◆ **What to work on**:
Transcribe every line of the listing below without any deviation.
=== Dataset content ===
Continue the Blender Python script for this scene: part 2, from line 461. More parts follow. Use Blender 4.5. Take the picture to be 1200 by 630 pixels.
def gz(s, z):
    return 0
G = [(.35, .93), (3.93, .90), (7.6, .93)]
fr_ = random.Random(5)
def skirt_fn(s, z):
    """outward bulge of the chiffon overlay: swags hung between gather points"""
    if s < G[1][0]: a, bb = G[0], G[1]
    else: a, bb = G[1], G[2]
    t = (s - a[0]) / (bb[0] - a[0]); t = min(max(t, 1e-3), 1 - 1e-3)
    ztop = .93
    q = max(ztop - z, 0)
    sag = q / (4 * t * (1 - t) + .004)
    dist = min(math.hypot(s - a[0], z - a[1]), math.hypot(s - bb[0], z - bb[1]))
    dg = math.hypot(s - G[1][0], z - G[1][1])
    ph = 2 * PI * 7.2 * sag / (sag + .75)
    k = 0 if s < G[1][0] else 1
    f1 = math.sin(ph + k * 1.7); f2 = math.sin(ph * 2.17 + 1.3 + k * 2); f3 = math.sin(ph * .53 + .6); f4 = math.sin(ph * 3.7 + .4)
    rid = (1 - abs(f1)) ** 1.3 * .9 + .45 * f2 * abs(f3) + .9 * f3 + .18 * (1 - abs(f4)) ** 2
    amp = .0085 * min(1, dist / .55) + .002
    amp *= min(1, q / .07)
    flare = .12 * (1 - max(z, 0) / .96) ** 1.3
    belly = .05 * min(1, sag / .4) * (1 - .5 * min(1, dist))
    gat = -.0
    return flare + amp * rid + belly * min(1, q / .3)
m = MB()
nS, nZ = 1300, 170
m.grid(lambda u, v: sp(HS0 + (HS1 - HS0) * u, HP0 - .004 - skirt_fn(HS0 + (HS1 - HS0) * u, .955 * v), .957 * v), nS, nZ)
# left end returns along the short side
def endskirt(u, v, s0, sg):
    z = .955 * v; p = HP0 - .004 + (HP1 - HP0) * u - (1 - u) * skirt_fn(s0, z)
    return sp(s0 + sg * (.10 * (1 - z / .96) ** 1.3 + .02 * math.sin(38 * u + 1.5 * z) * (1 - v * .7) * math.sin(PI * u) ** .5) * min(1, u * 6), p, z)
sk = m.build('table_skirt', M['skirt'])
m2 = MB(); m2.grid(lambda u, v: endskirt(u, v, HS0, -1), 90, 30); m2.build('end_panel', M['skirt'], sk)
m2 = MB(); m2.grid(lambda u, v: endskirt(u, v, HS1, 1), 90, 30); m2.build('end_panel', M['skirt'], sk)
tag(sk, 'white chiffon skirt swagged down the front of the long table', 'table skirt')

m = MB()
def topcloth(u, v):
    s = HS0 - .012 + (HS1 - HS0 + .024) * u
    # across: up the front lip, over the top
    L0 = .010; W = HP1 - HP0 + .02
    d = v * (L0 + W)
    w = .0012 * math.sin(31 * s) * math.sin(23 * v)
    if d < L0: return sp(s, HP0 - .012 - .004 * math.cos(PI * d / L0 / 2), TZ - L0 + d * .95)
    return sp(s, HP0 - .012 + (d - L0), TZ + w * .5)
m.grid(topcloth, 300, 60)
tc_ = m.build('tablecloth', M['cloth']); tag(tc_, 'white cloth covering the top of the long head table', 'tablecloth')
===
◆ **Solution to this exercise**:
Continue the Blender Python script for this scene: part 2, from line 461. More parts follow. Use Blender 4.5. Take the picture to be 1200 by 630 pixels.
def gz(s, z):
    return 0
G = [(.35, .93), (3.93, .90), (7.6, .93)]
fr_ = random.Random(5)
def skirt_fn(s, z):
    """outward bulge of the chiffon overlay: swags hung between gather points"""
    if s < G[1][0]: a, bb = G[0], G[1]
    else: a, bb = G[1], G[2]
    t = (s - a[0]) / (bb[0] - a[0]); t = min(max(t, 1e-3), 1 - 1e-3)
    ztop = .93
    q = max(ztop - z, 0)
    sag = q / (4 * t * (1 - t) + .004)
    dist = min(math.hypot(s - a[0], z - a[1]), math.hypot(s - bb[0], z - bb[1]))
    dg = math.hypot(s - G[1][0], z - G[1][1])
    ph = 2 * PI * 7.2 * sag / (sag + .75)
    k = 0 if s < G[1][0] else 1
    f1 = math.sin(ph + k * 1.7); f2 = math.sin(ph * 2.17 + 1.3 + k * 2); f3 = math.sin(ph * .53 + .6); f4 = math.sin(ph * 3.7 + .4)
    rid = (1 - abs(f1)) ** 1.3 * .9 + .45 * f2 * abs(f3) + .9 * f3 + .18 * (1 - abs(f4)) ** 2
    amp = .0085 * min(1, dist / .55) + .002
    amp *= min(1, q / .07)
    flare = .12 * (1 - max(z, 0) / .96) ** 1.3
    belly = .05 * min(1, sag / .4) * (1 - .5 * min(1, dist))
    gat = -.0
    return flare + amp * rid + belly * min(1, q / .3)
m = MB()
nS, nZ = 1300, 170
m.grid(lambda u, v: sp(HS0 + (HS1 - HS0) * u, HP0 - .004 - skirt_fn(HS0 + (HS1 - HS0) * u, .955 * v), .957 * v), nS, nZ)
# left end returns along the short side
def endskirt(u, v, s0, sg):
    z = .955 * v; p = HP0 - .004 + (HP1 - HP0) * u - (1 - u) * skirt_fn(s0, z)
    return sp(s0 + sg * (.10 * (1 - z / .96) ** 1.3 + .02 * math.sin(38 * u + 1.5 * z) * (1 - v * .7) * math.sin(PI * u) ** .5) * min(1, u * 6), p, z)
sk = m.build('table_skirt', M['skirt'])
m2 = MB(); m2.grid(lambda u, v: endskirt(u, v, HS0, -1), 90, 30); m2.build('end_panel', M['skirt'], sk)
m2 = MB(); m2.grid(lambda u, v: endskirt(u, v, HS1, 1), 90, 30); m2.build('end_panel', M['skirt'], sk)
tag(sk, 'white chiffon skirt swagged down the front of the long table', 'table skirt')

m = MB()
def topcloth(u, v):
    s = HS0 - .012 + (HS1 - HS0 + .024) * u
    # across: up the front lip, over the top
    L0 = .010; W = HP1 - HP0 + .02
    d = v * (L0 + W)
    w = .0012 * math.sin(31 * s) * math.sin(23 * v)
    if d < L0: return sp(s, HP0 - .012 - .004 * math.cos(PI * d / L0 / 2), TZ - L0 + d * .95)
    return sp(s, HP0 - .012 + (d - L0), TZ + w * .5)
m.grid(topcloth, 300, 60)
tc_ = m.build('tablecloth', M['cloth']); tag(tc_, 'white cloth covering the top of the long head table', 'tablecloth')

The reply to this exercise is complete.